The story of the diamonds in Crater of Diamonds begins about 100 million years ago, with a series of violent, supersonic volcanic explosions that brought magma up from deep, deep within the Earth’s mantle. The molten rock that was spewed out included a whole lot of lamproite – the standard, boring stuff that usually comes out of a volcano – as well as a whole bunch of precious stones.

“Amethyst, garnet, jasper, agate, quartz, and other rocks and minerals naturally occur here,” notes the park’s website, all of which visitors are free to keep if they find. But that’s not the headline find – that, of course, is the diamonds.

Averaging around one or two unearthed a day, the diamonds come in all different colors and sizes – though some are more common than others. “More than 35,000 diamonds have been found by park visitors since the Crater of Diamonds became an Arkansas state park in 1972,” the site explains – including the Strawn-Wagner Diamond, found in 1990 and famous for being the most perfect diamond the American Gem Society ever certified in its lab. “Graded the perfect grade of O/O/O (Ideal cut/D color/Flawless), or ‘Triple Zero,’ it is the highest grade a diamond can achieve,” the park explains. “A diamond this perfect is so rare that most jewelers and gemologists never see one during their career.”

Equally notable is the “Uncle Sam”, a 40.23-carat behemoth that is the biggest diamond ever unearthed in the US. That was discovered in the park in 1924, about 50 years before the area became a state park and was still a struggling commercial diamond mine.
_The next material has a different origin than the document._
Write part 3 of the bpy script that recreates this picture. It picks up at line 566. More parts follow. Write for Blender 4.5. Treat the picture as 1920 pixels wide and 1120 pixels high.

That last comment might make you wonder, however: why would the Crater of Diamonds struggle if so many diamonds have been found there? Especially since, let’s face it, that’s the number found by random amateurs, not an intensive, specialized mining operation. Well, the answer may be in the quality, not the quantity of the finds there: while diamonds are plentiful in number, they average only about 0.25 carat each – about 0.05 grams, or less than one-five-hundredth of an ounce.

So why is that?

The geology of the Crater of Diamonds

The crater abounds with diamonds, but almost none are particularly large. The reason for that is partly geology and partly age. While most of the carbon in the mantle – and particularly the upper mantle, which is more, let’s say, churny than the lower part – is thought to exist in the form of carbonate minerals and diamonds, that wasn’t always the case. The eruptions that brought the world the Crater of Diamonds “took place long before upper mantle enrichment,” explains an Arkansas Geological Survey from 2008, when “carbon that was available in the rock to crystallize into diamond was not abundant.”

Because of that, and because the liquid magma was more static than it is now, those diamonds that could form were mostly stuck at a pretty small size. 

“During crystallization, carbon is removed from the liquid and attached to the orderly structure of the forming diamond. The liquid surrounding a given crystal is therefore depleted in carbon,” the survey explains. “If this happens under relatively uniform conditions, like a static state, then many small diamonds form rather than a few large diamonds.” 

Add that to eons of being rubbed up against dirt, other rocks, rain, wind, and everything else, and it makes for diamonds that are unlikely to make any finder a millionaire. “The material they are mixed with during their movement is corrosive to the entrained diamond crystals,” the survey notes, “so if the transport speed is not very fast, the diamonds begin to be resorbed into that material and get smaller and smaller. If transport is too slow, then they disappear, like salt crystals when dissolved in water.”

This is why the diamonds at the Crater are all so well-rounded, by the way – but it’s also why they’re small. If not for the chemically corrosive conditions they’ve had to endure on their way from the mantle to here, they would likely be 2.5 to five times the size they are today.

A gem of your own

The diamonds may be small – but let’s face it: even a small diamond is special, especially if you found it yourself. Bringing your own equipment is allowed – though industrial and motorized machines are not – or else you can simply wander round, hoping for the best. 

And even that latter tactic can pay off. Only last month, 31-year-old Micherre Fox unearthed a 2.3-carat stone the size of a pea at the park, which will soon adorn her engagement ring. Given that such a gem would normally put a person back a five-figure sum even at low prices, the fact that hers came at the price of entry to a state park makes the find undoubtedly special.

“There's something symbolic” about finding the diamond herself, Fox said in a statement at the time.

“[You can] solve problems with money, but sometimes money runs out in a marriage,” she said. “You need to be willing and able to solve those problems with hard work.”